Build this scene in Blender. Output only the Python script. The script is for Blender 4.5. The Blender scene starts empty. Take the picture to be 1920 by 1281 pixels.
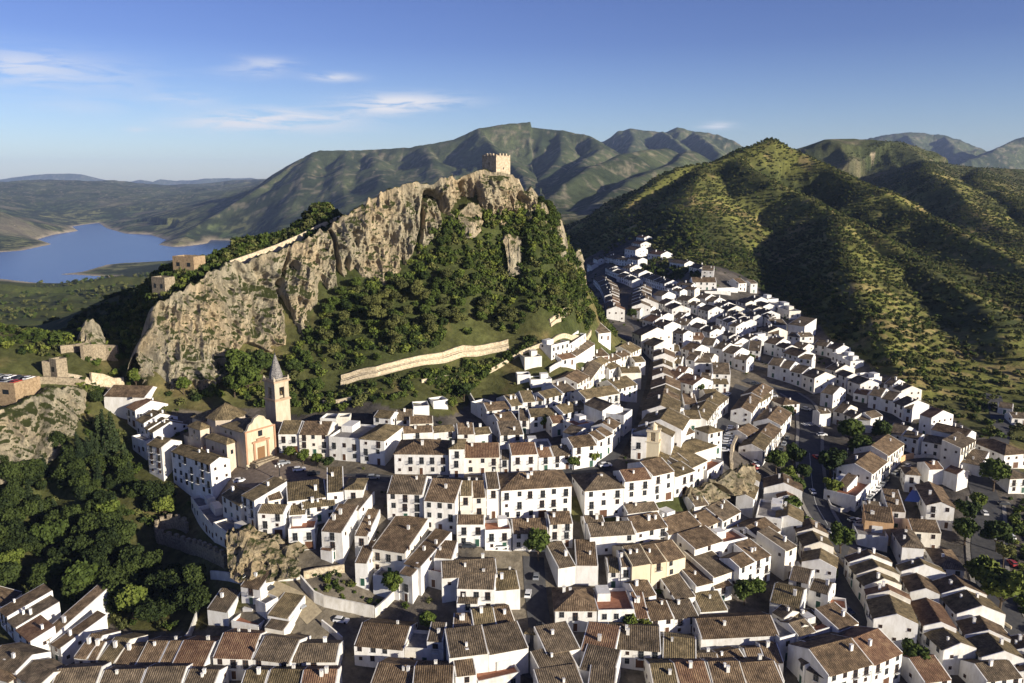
import bpy, math, random
import numpy as np
from mathutils import Vector

# ------------------------------------------------------------------ camera, world, sun, exposure
SC = bpy.context.scene
COL = SC.collection
F = 1500.0; HOR = 345.0
TH = math.atan((640.5 - HOR) / F)
CT, ST = math.cos(TH), math.sin(TH)
cam_d = bpy.data.cameras.new("camera")
cam_d.sensor_width = 36.0
cam_d.lens = 36.0 * F / 1920.0
cam_d.clip_start = 1.0
cam_d.clip_end = 90000.0
cam = bpy.data.objects.new("camera", cam_d); COL.objects.link(cam)
cam.rotation_euler = (math.pi / 2 - TH, 0, 0)
SC.camera = cam

SUN_EL = math.radians(14.0)
SUN_AZ = math.radians(36.0)          # clockwise from +X towards the viewer
sdir = Vector((math.cos(SUN_AZ) * math.cos(SUN_EL), -math.sin(SUN_AZ) * math.cos(SUN_EL), math.sin(SUN_EL)))
sun_d = bpy.data.lights.new("sun", 'SUN')
sun_d.energy = 5.0; sun_d.angle = math.radians(0.5); sun_d.color = (1.0, 0.91, 0.76)
sun = bpy.data.objects.new("sun", sun_d); COL.objects.link(sun)
sun.rotation_euler = sdir.to_track_quat('Z', 'Y').to_euler()
SC.view_settings.view_transform = 'Standard'
SC.view_settings.look = 'None'
SC.view_settings.gamma = 1.0
SC.view_settings.exposure = 0.8

world = bpy.data.worlds.new("World"); SC.world = world
world.use_nodes = True
def build_world():
    nt = world.node_tree; N = nt.nodes; L = nt.links
    N.clear()
    out = N.new("ShaderNodeOutputWorld"); bg = N.new("ShaderNodeBackground")
    sky = N.new("ShaderNodeTexSky"); sky.sky_type = 'NISHITA'; sky.sun_disc = False
    sky.sun_elevation = SUN_EL
    sky.sun_rotation = math.atan2(sdir.x, sdir.y)
    sky.altitude = 600; sky.air_density = 1.0; sky.dust_density = 0.8; sky.ozone_density = 3.0
    bg.inputs[1].default_value = 0.05
    # thin cirrus: noise on the view direction projected on a high flat layer
    tc = N.new("ShaderNodeTexCoord"); sep = N.new("ShaderNodeSeparateXYZ")
    L.new(tc.outputs["Generated"], sep.inputs[0])
    def M(op, a, b=None, c=None, clamp=False):
        n = N.new("ShaderNodeMath"); n.operation = op; n.use_clamp = clamp
        for i, v in enumerate((a, b, c)):
            if v is None: continue
            if isinstance(v, (int, float)): n.inputs[i].default_value = v
            else: L.new(v, n.inputs[i])
        return n.outputs[0]
    az = M('ARCTAN2', sep.outputs[0], sep.outputs[1])
    el = M('ARCSINE', sep.outputs[2])
    cb = N.new("ShaderNodeCombineXYZ"); L.new(az, cb.inputs[0]); L.new(el, cb.inputs[1])
    mp = N.new("ShaderNodeMapping"); mp.inputs["Scale"].default_value = (14, 95, 1); mp.inputs["Rotation"].default_value = (0, 0, -0.05)
    L.new(cb.outputs[0], mp.inputs[0])
    nz = N.new("ShaderNodeTexNoise"); nz.inputs["Scale"].default_value = 1.0; nz.inputs["Detail"].default_value = 8; nz.inputs["Roughness"].default_value = 0.62
    nz.inputs["Distortion"].default_value = 0.6
    L.new(mp.outputs[0], nz.inputs[0])
    total = None
    # soft patches (azimuth, elevation, half-width, half-height, strength) in radians
    for (a, e, wa, we, s) in CLOUDS:
        da = M('DIVIDE', M('SUBTRACT', az, a), wa); de = M('DIVIDE', M('SUBTRACT', el, e), we)
        r = M('ADD', M('MULTIPLY', da, da), M('MULTIPLY', de, de))
        g = M('MULTIPLY', M('EXPONENT', M('MULTIPLY', r, -1.0)), s)
        total = g if total is None else M('ADD', total, g)
    cover = M('MULTIPLY', total, M('MULTIPLY', M('SUBTRACT', nz.outputs[0], 0.385), 6.0, clamp=True), clamp=True)
    mix = N.new("ShaderNodeMix"); mix.data_type = 'RGBA'
    L.new(cover, mix.inputs[0]); 
    tint = N.new("ShaderNodeMix"); tint.data_type = 'RGBA'; tint.blend_type = 'MULTIPLY'; tint.inputs[0].default_value = 1.0
    tint.inputs[7].default_value = SKY_TINT
    L.new(sky.outputs[0], tint.inputs[6])
    rp = N.new("ShaderNodeValToRGB"); e = rp.color_ramp.elements
    e[0].position = 0.0; e[0].color = (*HORIZON_GAIN, 1); e[1].position = .42; e[1].color = (*ZENITH_GAIN, 1); x_ = e.new(.16); x_.color = (*MID_GAIN, 1)
    L.new(M('MULTIPLY', sep.outputs[2], 1.0, clamp=True), rp.inputs[0])
    t2 = N.new("ShaderNodeMix"); t2.data_type = 'RGBA'; t2.blend_type = 'MULTIPLY'; t2.inputs[0].default_value = 1.0
    L.new(tint.outputs[2], t2.inputs[6]); L.new(rp.outputs[0], t2.inputs[7]); sc_ = N.new("ShaderNodeVectorMath"); sc_.operation = 'SCALE'; sc_.inputs[3].default_value = 2.0
    L.new(t2.outputs[2], sc_.inputs[0])
    L.new(sc_.outputs[0], mix.inputs[6]); mix.inputs[7].default_value = (9.5, 9.6, 10.2, 1)
    L.new(mix.outputs[2], bg.inputs[0]); L.new(bg.outputs[0], out.inputs[0])
def pxdir(px, py):
    u = (px - 960.0) / F; v = (640.5 - py) / F
    return (u, CT + v * ST, -ST + v * CT)
def azel(px, py):
    d = pxdir(px, py); return math.atan2(d[0], d[1]), math.atan2(d[2], math.hypot(d[0], d[1]))
CLOUDS = []
for (x, y, wx, wy, s) in [(90, 130, 130, 26, .34), (30, 118, 60, 20, .35), (500, 118, 46, 9, .5), (560, 222, 110, 12, .45), (700, 205, 60, 10, .5), (60, 150, 160, 20, .12), (470, 135, 50, 10, .35),
                          (628, 145, 40, 7, .75), (770, 190, 95, 13, .85), (740, 200, 50, 14, .45), (430, 232, 90, 14, .75), (530, 218, 90, 16, .5),
                          (340, 185, 60, 12, .35), (255, 245, 22, 5, .5), (1345, 236, 26, 6, .75), (600, 240, 90, 12, .3), (150, 200, 70, 12, .2)]:
    a, e = azel(x, y); CLOUDS.append((a, e, wx / F, wy / F, s))
SKY_TINT = (0.9, 0.9, 1.1, 1)
HORIZON_GAIN = (1.0, 1.0, .92); MID_GAIN = (.52, .52, .66); ZENITH_GAIN = (.42, .34, .50)
build_world()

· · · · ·

:: What is being asked ::
Leave out the pictures and print every line of the data exactly.

:: Response ::
Build this scene in Blender. Output only the Python script. The script is for Blender 4.5. The Blender scene starts empty. Take the picture to be 1920 by 1281 pixels.
import bpy, math, random
import numpy as np
from mathutils import Vector

# ------------------------------------------------------------------ camera, world, sun, exposure
SC = bpy.context.scene
COL = SC.collection
F = 1500.0; HOR = 345.0
TH = math.atan((640.5 - HOR) / F)
CT, ST = math.cos(TH), math.sin(TH)
cam_d = bpy.data.cameras.new("camera")
cam_d.sensor_width = 36.0
cam_d.lens = 36.0 * F / 1920.0
cam_d.clip_start = 1.0
cam_d.clip_end = 90000.0
cam = bpy.data.objects.new("camera", cam_d); COL.objects.link(cam)
cam.rotation_euler = (math.pi / 2 - TH, 0, 0)
SC.camera = cam

SUN_EL = math.radians(14.0)
SUN_AZ = math.radians(36.0)          # clockwise from +X towards the viewer
sdir = Vector((math.cos(SUN_AZ) * math.cos(SUN_EL), -math.sin(SUN_AZ) * math.cos(SUN_EL), math.sin(SUN_EL)))
sun_d = bpy.data.lights.new("sun", 'SUN')
sun_d.energy = 5.0; sun_d.angle = math.radians(0.5); sun_d.color = (1.0, 0.91, 0.76)
sun = bpy.data.objects.new("sun", sun_d); COL.objects.link(sun)
sun.rotation_euler = sdir.to_track_quat('Z', 'Y').to_euler()
SC.view_settings.view_transform = 'Standard'
SC.view_settings.look = 'None'
SC.view_settings.gamma = 1.0
SC.view_settings.exposure = 0.8

world = bpy.data.worlds.new("World"); SC.world = world
world.use_nodes = True
def build_world():
    nt = world.node_tree; N = nt.nodes; L = nt.links
    N.clear()
    out = N.new("ShaderNodeOutputWorld"); bg = N.new("ShaderNodeBackground")
    sky = N.new("ShaderNodeTexSky"); sky.sky_type = 'NISHITA'; sky.sun_disc = False
    sky.sun_elevation = SUN_EL
    sky.sun_rotation = math.atan2(sdir.x, sdir.y)
    sky.altitude = 600; sky.air_density = 1.0; sky.dust_density = 0.8; sky.ozone_density = 3.0
    bg.inputs[1].default_value = 0.05
    # thin cirrus: noise on the view direction projected on a high flat layer
    tc = N.new("ShaderNodeTexCoord"); sep = N.new("ShaderNodeSeparateXYZ")
    L.new(tc.outputs["Generated"], sep.inputs[0])
    def M(op, a, b=None, c=None, clamp=False):
        n = N.new("ShaderNodeMath"); n.operation = op; n.use_clamp = clamp
        for i, v in enumerate((a, b, c)):
            if v is None: continue
            if isinstance(v, (int, float)): n.inputs[i].default_value = v
            else: L.new(v, n.inputs[i])
        return n.outputs[0]
    az = M('ARCTAN2', sep.outputs[0], sep.outputs[1])
    el = M('ARCSINE', sep.outputs[2])
    cb = N.new("ShaderNodeCombineXYZ"); L.new(az, cb.inputs[0]); L.new(el, cb.inputs[1])
    mp = N.new("ShaderNodeMapping"); mp.inputs["Scale"].default_value = (14, 95, 1); mp.inputs["Rotation"].default_value = (0, 0, -0.05)
    L.new(cb.outputs[0], mp.inputs[0])
    nz = N.new("ShaderNodeTexNoise"); nz.inputs["Scale"].default_value = 1.0; nz.inputs["Detail"].default_value = 8; nz.inputs["Roughness"].default_value = 0.62
    nz.inputs["Distortion"].default_value = 0.6
    L.new(mp.outputs[0], nz.inputs[0])
    total = None
    # soft patches (azimuth, elevation, half-width, half-height, strength) in radians
    for (a, e, wa, we, s) in CLOUDS:
        da = M('DIVIDE', M('SUBTRACT', az, a), wa); de = M('DIVIDE', M('SUBTRACT', el, e), we)
        r = M('ADD', M('MULTIPLY', da, da), M('MULTIPLY', de, de))
        g = M('MULTIPLY', M('EXPONENT', M('MULTIPLY', r, -1.0)), s)
        total = g if total is None else M('ADD', total, g)
    cover = M('MULTIPLY', total, M('MULTIPLY', M('SUBTRACT', nz.outputs[0], 0.385), 6.0, clamp=True), clamp=True)
    mix = N.new("ShaderNodeMix"); mix.data_type = 'RGBA'
    L.new(cover, mix.inputs[0]); 
    tint = N.new("ShaderNodeMix"); tint.data_type = 'RGBA'; tint.blend_type = 'MULTIPLY'; tint.inputs[0].default_value = 1.0
    tint.inputs[7].default_value = SKY_TINT
    L.new(sky.outputs[0], tint.inputs[6])
    rp = N.new("ShaderNodeValToRGB"); e = rp.color_ramp.elements
    e[0].position = 0.0; e[0].color = (*HORIZON_GAIN, 1); e[1].position = .42; e[1].color = (*ZENITH_GAIN, 1); x_ = e.new(.16); x_.color = (*MID_GAIN, 1)
    L.new(M('MULTIPLY', sep.outputs[2], 1.0, clamp=True), rp.inputs[0])
    t2 = N.new("ShaderNodeMix"); t2.data_type = 'RGBA'; t2.blend_type = 'MULTIPLY'; t2.inputs[0].default_value = 1.0
    L.new(tint.outputs[2], t2.inputs[6]); L.new(rp.outputs[0], t2.inputs[7]); sc_ = N.new("ShaderNodeVectorMath"); sc_.operation = 'SCALE'; sc_.inputs[3].default_value = 2.0
    L.new(t2.outputs[2], sc_.inputs[0])
    L.new(sc_.outputs[0], mix.inputs[6]); mix.inputs[7].default_value = (9.5, 9.6, 10.2, 1)
    L.new(mix.outputs[2], bg.inputs[0]); L.new(bg.outputs[0], out.inputs[0])
def pxdir(px, py):
    u = (px - 960.0) / F; v = (640.5 - py) / F
    return (u, CT + v * ST, -ST + v * CT)
def azel(px, py):
    d = pxdir(px, py); return math.atan2(d[0], d[1]), math.atan2(d[2], math.hypot(d[0], d[1]))
CLOUDS = []
for (x, y, wx, wy, s) in [(90, 130, 130, 26, .34), (30, 118, 60, 20, .35), (500, 118, 46, 9, .5), (560, 222, 110, 12, .45), (700, 205, 60, 10, .5), (60, 150, 160, 20, .12), (470, 135, 50, 10, .35),
                          (628, 145, 40, 7, .75), (770, 190, 95, 13, .85), (740, 200, 50, 14, .45), (430, 232, 90, 14, .75), (530, 218, 90, 16, .5),
                          (340, 185, 60, 12, .35), (255, 245, 22, 5, .5), (1345, 236, 26, 6, .75), (600, 240, 90, 12, .3), (150, 200, 70, 12, .2)]:
    a, e = azel(x, y); CLOUDS.append((a, e, wx / F, wy / F, s))
SKY_TINT = (0.9, 0.9, 1.1, 1)
HORIZON_GAIN = (1.0, 1.0, .92); MID_GAIN = (.52, .52, .66); ZENITH_GAIN = (.42, .34, .50)
build_world()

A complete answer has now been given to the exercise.